I don’t usually think of Kim Kardashian as someone to turn to for work and career advice, but she said something this month at a conference I attended–the Forbes Women’s Summit—that I thought was very helpful. During a Q and A session, she was asked what had enabled her to become a super star on social media.

She said that the secret was not only to be authentic (which we’ve all heard, of course) but also to really listen. 

Kim admitted that she followed other feeds and paid attention to what people were saying, then engaged with those people. Smart. Social media has to be a two-way street.

I’ve been thinking about listening a lot lately, in part because of an interview I conducted with Hal Gregersen, executive director of the MIT Leadership Center. I spoke to him in conjunction with research I’ve been doing for the re-release of a bestseller I wrote 22 years ago, Why Good Girls Don’t Get Ahead (April ’18). According to Gregersen’s research, one of the most important things a leader can do is listen.

If you asked me to picture a gutsy woman in action, I’d probably imagine her at the front of a room, commanding everyone’s attention.

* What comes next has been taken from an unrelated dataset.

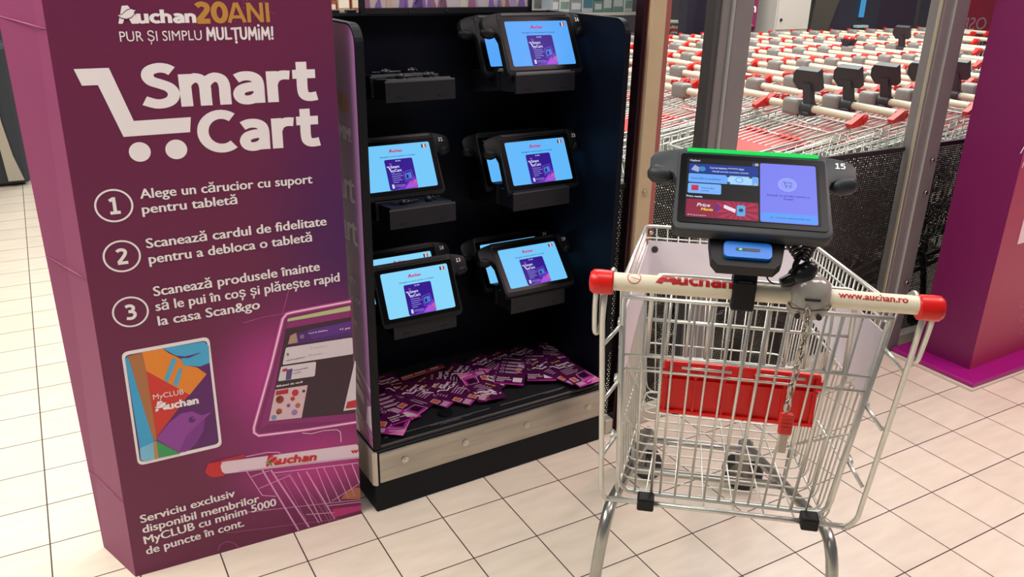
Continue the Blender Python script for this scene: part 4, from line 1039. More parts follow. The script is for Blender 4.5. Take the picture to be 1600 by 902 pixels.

Maybe she’d be leading a meeting or else giving a presentation, dazzling every listener with her remarks.

And yet according to Gregersen, she needs to spend plenty of time listening, too.

“As leaders,” says Gregersen, “we tend to believe our job is to tell people what to do and look like we have all the answers.” But you have to be willing to shut up and hear what needs to be said.


Some important tips:

  • Ask questions, plenty of them. But keep your voice neutral. Don’t box the other person into a corner.
  • Really hear what’s being said. Resist the urge to jump in and start talking.  Become the master of the pregnant pause and let the other person fill in the gap. Even take notes. Later, review those notes and let yourself absorb the words.
  • Don’t be defensive. The other person will clam up if you are.
  •  Lastly, recognize that according to Gregersen, you need to find out not only the unknown but also the “unknown unknown.” Those are the things that you don’t realize you need to know. Only through listening and asking questions will you discover them.